The all-new mid-engine C8 Corvette’s impressive $59,995 starting price is only good for the first year, as we reported back in August, and unless it goes up by $20,000, Chevrolet will continue to lose money on low-trim cars, a senior GM source tells MotorTrend.

We had a feeling the $59,995 starting price was too good to be true, and a GM source confirmed as much to us explaining the price would rise for the 2021 model year. This isn’t much of a surprise, as the base price of a C7 rose nearly $2,000 in its second year and by another $2,000 the following year. While we still don’t know how much the C8’s price will rise in 2021, a more senior GM official tells us it would have to go through the roof in order to cover GM’s cost.

According to our source, the original budget for the C8 project assumed a starting price of $79,995. This is certainly reasonable considering the enormous amount of work needed to redesign the car into a mid-engine configuration, but it’s a huge jump from the C7. In order to keep customers from revolting, Chevy is taking it on the chin and willingly losing money on every C8 it sells for less than $80,000. No doubt a factor in the C8’s laundry list of options and dress-up parts is the hope buyers will load up their cars with extras and turn their $60,000 Stingrays into $80,000-plus Stingrays. The C8 Stingray Z71 3LT we tested rang up at $88,305.

More critical are the base prices of upcoming performance variants including Z06 and ZR1. According to our source, the sweet spot for profit and volume is between $80,000 and $100,000. Once the car crests six figures, our source says, sales volume drops off precipitously. This will be a trick for Chevrolet, because the C7 Z06 starts at $82,990, which doesn’t leave the company much room for an increase without upsetting customers and breaking out of the sweet spot in price and volume. The C7 ZR1, meanwhile, already starts at $135,090, so Chevrolet has more discretion to price the C8 ZR1 knowing full well it will be a low-volume car.

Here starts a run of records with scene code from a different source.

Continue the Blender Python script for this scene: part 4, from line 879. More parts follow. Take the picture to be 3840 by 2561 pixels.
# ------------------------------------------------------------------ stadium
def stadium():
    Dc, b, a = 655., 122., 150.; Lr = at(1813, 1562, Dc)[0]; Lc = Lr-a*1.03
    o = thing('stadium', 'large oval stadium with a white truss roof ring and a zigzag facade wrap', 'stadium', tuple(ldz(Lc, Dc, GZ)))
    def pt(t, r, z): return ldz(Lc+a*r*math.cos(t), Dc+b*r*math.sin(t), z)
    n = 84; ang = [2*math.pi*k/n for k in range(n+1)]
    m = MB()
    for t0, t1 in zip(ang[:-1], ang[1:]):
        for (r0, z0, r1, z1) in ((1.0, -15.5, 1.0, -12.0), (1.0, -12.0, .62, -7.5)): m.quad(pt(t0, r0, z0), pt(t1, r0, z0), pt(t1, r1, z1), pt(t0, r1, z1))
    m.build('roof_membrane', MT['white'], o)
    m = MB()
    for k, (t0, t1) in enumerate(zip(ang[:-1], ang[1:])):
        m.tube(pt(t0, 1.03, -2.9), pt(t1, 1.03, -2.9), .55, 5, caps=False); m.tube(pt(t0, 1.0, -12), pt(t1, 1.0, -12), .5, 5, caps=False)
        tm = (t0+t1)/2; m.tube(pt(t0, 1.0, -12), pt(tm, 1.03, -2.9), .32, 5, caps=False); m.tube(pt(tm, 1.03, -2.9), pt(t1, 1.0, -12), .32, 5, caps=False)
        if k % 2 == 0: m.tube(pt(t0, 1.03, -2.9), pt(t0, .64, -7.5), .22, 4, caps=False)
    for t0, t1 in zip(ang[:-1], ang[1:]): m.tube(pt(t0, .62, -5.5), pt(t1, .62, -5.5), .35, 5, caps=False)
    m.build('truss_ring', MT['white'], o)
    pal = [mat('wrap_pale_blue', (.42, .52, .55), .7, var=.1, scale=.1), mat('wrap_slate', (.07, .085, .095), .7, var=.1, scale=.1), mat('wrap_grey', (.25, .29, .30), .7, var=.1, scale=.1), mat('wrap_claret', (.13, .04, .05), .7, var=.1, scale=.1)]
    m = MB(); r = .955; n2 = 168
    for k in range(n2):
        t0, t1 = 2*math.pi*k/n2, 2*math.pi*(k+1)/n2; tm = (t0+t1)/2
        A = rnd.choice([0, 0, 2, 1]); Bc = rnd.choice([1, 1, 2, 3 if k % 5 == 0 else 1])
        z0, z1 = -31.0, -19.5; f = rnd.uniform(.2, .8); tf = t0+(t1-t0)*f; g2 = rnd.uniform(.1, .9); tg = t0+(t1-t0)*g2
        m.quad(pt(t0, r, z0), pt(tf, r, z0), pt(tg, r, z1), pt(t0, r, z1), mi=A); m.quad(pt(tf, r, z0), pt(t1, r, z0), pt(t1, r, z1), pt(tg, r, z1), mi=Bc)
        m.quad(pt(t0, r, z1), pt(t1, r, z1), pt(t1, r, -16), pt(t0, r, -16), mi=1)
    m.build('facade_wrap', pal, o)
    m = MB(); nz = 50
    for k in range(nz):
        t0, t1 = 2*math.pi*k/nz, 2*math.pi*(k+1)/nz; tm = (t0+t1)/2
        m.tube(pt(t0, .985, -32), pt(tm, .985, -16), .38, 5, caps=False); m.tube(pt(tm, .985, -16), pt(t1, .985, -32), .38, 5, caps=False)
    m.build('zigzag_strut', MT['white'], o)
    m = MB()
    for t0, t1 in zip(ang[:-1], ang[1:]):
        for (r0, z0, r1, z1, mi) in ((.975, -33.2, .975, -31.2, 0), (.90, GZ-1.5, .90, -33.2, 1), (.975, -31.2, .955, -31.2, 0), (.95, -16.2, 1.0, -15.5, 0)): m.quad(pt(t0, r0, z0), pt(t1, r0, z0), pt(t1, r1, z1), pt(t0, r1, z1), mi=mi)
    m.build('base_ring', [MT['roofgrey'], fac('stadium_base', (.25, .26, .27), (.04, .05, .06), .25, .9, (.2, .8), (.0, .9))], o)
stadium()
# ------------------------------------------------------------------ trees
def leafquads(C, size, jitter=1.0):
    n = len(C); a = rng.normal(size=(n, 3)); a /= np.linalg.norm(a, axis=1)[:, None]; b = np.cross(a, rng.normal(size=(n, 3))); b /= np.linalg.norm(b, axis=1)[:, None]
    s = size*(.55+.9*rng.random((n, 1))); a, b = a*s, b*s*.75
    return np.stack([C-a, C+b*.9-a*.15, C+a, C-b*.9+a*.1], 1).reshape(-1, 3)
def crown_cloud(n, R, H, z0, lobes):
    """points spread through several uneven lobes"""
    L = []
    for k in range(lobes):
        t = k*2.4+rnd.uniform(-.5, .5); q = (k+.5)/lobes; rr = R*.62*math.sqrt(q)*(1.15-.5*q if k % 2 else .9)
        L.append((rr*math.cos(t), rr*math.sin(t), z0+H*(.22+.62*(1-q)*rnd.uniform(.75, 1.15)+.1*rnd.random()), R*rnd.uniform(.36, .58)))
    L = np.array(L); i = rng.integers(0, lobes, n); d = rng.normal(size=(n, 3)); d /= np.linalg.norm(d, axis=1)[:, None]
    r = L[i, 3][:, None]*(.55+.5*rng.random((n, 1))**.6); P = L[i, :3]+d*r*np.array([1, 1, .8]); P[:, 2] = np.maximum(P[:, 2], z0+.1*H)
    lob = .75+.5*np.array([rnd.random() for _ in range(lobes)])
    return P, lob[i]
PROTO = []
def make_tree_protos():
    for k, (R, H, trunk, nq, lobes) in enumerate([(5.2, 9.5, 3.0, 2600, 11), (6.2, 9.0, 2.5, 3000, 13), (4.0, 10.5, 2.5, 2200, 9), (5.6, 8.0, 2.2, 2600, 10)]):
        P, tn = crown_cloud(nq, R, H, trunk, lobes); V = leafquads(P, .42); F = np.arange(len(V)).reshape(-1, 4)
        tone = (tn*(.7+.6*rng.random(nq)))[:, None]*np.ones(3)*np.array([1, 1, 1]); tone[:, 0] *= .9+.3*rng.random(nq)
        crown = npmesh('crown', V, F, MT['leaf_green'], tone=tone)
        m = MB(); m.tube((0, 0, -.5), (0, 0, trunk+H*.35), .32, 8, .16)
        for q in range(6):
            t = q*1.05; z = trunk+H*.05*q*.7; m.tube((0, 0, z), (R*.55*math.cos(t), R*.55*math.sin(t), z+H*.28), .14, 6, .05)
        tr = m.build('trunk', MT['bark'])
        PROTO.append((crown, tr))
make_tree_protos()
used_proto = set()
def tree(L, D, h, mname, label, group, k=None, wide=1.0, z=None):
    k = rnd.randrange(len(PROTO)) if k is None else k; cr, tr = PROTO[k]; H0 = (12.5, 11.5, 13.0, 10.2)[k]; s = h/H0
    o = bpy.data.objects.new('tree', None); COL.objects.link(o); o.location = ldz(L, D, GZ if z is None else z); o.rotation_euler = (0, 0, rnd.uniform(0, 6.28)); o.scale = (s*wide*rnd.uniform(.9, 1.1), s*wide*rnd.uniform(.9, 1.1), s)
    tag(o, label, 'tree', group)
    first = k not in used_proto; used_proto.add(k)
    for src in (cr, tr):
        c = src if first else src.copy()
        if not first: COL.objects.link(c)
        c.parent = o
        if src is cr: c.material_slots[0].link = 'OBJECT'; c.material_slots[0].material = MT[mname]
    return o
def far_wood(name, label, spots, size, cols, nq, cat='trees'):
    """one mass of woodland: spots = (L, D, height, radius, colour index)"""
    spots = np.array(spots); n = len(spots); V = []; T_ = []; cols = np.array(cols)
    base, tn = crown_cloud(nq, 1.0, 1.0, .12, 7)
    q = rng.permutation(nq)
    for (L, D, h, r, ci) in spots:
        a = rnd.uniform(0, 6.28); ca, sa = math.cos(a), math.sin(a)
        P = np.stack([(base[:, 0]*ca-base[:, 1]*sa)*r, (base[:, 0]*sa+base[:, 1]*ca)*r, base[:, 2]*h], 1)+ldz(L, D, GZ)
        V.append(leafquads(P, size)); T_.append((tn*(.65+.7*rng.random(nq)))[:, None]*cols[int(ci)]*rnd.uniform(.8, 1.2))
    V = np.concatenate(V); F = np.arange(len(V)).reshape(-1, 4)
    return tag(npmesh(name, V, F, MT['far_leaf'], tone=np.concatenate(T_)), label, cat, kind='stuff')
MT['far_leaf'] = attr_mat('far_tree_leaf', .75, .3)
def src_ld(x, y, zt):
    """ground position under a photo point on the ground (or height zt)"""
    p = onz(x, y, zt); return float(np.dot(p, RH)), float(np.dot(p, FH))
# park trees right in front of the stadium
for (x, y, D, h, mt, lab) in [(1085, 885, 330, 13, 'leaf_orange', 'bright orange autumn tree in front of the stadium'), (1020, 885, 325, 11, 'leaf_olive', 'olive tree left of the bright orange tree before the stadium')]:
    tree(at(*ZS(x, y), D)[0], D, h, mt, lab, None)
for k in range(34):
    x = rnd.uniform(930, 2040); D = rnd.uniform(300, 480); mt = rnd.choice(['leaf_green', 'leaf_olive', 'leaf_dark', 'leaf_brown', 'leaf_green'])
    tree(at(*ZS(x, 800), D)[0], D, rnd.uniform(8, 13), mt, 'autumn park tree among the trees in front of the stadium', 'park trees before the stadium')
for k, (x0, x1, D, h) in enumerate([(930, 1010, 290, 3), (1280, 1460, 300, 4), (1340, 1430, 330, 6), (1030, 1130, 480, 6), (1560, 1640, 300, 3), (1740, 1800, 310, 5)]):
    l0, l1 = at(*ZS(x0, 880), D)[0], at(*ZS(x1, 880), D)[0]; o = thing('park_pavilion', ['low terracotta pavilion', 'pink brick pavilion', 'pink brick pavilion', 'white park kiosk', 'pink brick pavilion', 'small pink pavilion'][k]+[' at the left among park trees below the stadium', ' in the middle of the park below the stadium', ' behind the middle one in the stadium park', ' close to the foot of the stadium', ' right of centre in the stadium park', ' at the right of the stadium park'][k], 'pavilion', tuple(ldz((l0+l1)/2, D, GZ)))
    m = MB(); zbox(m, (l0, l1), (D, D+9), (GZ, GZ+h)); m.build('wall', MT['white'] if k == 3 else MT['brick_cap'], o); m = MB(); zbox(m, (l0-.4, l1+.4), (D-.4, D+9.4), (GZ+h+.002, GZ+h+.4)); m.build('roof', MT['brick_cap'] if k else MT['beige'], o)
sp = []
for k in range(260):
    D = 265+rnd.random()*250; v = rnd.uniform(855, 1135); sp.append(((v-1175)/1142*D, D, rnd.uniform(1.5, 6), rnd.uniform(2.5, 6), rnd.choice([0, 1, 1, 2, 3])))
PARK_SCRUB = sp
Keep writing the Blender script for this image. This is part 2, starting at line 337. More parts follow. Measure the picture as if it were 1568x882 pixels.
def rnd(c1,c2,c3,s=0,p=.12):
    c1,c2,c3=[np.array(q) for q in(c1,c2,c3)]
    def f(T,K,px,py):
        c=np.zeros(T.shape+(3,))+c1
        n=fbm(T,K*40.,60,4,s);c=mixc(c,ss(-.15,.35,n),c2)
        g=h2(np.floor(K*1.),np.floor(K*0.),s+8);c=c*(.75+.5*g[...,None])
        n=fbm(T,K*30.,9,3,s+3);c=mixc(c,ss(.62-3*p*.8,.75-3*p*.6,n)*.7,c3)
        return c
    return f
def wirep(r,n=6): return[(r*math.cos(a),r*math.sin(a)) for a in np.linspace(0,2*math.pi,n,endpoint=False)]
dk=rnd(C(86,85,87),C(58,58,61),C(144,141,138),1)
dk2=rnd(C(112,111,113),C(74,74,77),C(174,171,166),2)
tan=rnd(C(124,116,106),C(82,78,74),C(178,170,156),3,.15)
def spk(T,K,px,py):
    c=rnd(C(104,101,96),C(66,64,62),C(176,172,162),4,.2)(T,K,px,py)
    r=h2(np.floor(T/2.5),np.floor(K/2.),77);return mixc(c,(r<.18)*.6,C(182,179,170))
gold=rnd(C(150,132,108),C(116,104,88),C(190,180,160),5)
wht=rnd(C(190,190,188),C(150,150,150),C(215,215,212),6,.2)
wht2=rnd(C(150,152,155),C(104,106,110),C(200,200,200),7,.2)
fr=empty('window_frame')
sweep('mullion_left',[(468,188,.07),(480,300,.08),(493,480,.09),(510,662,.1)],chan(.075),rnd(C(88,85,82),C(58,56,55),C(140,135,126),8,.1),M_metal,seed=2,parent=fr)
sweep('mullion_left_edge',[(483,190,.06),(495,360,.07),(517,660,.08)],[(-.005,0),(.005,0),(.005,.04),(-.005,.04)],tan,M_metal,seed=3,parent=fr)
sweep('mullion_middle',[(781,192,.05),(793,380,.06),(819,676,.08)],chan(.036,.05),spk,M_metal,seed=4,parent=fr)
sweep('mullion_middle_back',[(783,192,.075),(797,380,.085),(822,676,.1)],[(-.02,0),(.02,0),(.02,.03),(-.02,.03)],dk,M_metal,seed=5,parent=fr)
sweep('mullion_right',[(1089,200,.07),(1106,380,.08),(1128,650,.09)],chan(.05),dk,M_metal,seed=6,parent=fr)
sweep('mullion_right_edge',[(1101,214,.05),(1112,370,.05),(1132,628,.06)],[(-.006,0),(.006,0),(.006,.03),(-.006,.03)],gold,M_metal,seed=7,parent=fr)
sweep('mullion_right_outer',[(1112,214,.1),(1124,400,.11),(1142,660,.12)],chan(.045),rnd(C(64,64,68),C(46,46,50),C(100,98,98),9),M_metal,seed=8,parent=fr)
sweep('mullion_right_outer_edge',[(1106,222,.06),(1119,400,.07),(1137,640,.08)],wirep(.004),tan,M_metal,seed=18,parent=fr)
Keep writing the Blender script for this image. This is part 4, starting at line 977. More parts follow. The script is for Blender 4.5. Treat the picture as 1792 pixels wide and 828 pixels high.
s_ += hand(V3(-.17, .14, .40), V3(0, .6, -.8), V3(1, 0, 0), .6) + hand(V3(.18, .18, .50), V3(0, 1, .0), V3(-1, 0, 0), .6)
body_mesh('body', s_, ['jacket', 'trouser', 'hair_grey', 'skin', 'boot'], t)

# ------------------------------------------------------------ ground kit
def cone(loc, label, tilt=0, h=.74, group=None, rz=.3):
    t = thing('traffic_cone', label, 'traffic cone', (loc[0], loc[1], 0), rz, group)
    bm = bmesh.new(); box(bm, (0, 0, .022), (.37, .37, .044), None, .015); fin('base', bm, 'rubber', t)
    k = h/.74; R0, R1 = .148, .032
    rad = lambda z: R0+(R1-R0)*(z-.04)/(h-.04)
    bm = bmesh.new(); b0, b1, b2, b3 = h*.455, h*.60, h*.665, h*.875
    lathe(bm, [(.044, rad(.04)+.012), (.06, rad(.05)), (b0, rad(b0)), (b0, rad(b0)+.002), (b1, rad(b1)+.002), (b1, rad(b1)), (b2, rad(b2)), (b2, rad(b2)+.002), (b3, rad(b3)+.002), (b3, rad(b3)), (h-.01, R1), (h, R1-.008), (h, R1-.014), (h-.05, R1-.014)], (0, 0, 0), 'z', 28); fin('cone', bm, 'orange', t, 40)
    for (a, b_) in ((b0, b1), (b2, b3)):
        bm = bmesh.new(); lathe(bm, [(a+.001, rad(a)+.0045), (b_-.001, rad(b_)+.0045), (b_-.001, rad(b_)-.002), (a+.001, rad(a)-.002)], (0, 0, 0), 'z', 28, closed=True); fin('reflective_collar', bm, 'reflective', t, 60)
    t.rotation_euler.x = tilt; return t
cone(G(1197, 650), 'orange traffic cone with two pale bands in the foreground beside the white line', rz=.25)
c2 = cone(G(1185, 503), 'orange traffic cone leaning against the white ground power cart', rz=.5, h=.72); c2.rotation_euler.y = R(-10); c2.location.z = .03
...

Apparently GM has learned absolutely nothing from its bailout. (Which should never have happened; GM should have been allowed to go through the bankruptcy courts, as many companies have. A GM bankruptcy would not necessarily have meant the end of GM; the GM bailout ended up costing U.S. taxpayers $11.2 billion.)

Companies go under when they lose money on what they sell. Previous Corvettes made money for GM. This one won’t.